You can enjoy the online version of the full 'Fun & Games' exhibition at www.theportico.org.uk/fun-and-games.

All Comments (21)
  • @RascalKyng
    I am surprised Finkel does not have 5x the amount of shared content online. The world needs way more Finkel.
  • @tomplantagenet
    “When the game is over, the king and the pawn go back into the same box.”-Cortana
  • Irving Finkel never ceases to amaze, fascinate, educate and entertain me. What a scholar. It is very unusual to have someone who is so well read in so many different fields - and so passionate about all of them. He should really have a regular show, kind of as the (ancient) history teacher of the world.
  • I lived in Korea back in the 1970s where I learned to play janggi, the Korean descendent of Chaturanga, the Indian ancestor of chess. I liked the way guys would play it in the street, squatting down with the game between them, the board made from any old piece of plywood with lines drawn on it and the playing pieces were made from disks cut out of an old broom handle. And they never played it slowly, contemplating every move. They played like maniacs
  • @beeheart6529
    I hope someone is filming Dr Finkel every day. What a treasure he is to the human race!
  • Elephants, chariots, horses, you say. I played chess against an Indian opponent a couple of summers ago on a giant chess set, and he called the rooks cannons, which I thought was fantastic, because they do fire in a straight line until they hit something. I think he did call the Knights elephants, and I don't remember what he called the bishops.
  • @anuradha7437
    When Anand was champion, there was a huge upswing in people stopping to play cricket and play chess for five minutes instead. Very accurate indeed
  • @alanjameson8664
    When I was a boy (I am a few years older than Dr. Finkel) I could never win, or even compete with, my elder brother at chess--so I gave it up as a lost cause. There was a time when I had someone with whom to play Go--the East Asian board game--and that was very interesting, but after several years we went our different ways.
  • @obsidianrazor
    Fun fact, in spanish the elephant is still called the "Alfil" :D
  • @sam21462
    I have been married to a wonderful lady for 36 years now. It very nearly never happened because we once, foolishly, played a game of Monopoly.
  • @Dbean48
    Do enjoy your talks Irving, you sure squired a massive amount of information, love the story telling not many people have gift to make things enjoyable at the same time learning..
  • @Katey2012able
    There is a wonderful collection of chess pieces at Maryhill Museum of Art in the Columbia Gorge, Washington State, USA
  • @imokin86
    The tale of innumerable grains on a chess board is familiar to virtually everyone in Russia. Chess used to be big here, and our math teachers and pop-science writers used this story to illustrate very large numbers. (by the way, chess are called shahmaty in Russian, from the Persian "Shah Mat", the King's dead, as mentioned here.)

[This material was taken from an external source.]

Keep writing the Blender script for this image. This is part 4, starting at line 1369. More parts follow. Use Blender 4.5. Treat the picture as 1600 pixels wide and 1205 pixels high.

  • The visage of Irving Finkle revs up my desire to learn yet humbles my present knowledge of whatever subject he speaks. Listen and learn. And laugh!
  • @nickrowley5579
    The ebony and ivory material change causing sets to become black and white makes sense. Possibly because those were also the materials used for pianos and so maybe were available for carving.
  • 9:25 couldn't resist, and calculated a rough estimation on that: rice grain: ~ 2mm x 5 mm. British Islands: ~ 250k km sq foot = 0.3048 m br. islands area * 7 feet / rice grain vol. : ~ 27 * 10^9 grains of rice the number of rice grains mentioned is (2^65) - 1 ~ 3.7 * 10 ^ 19 which is over a billion times more... You welcome.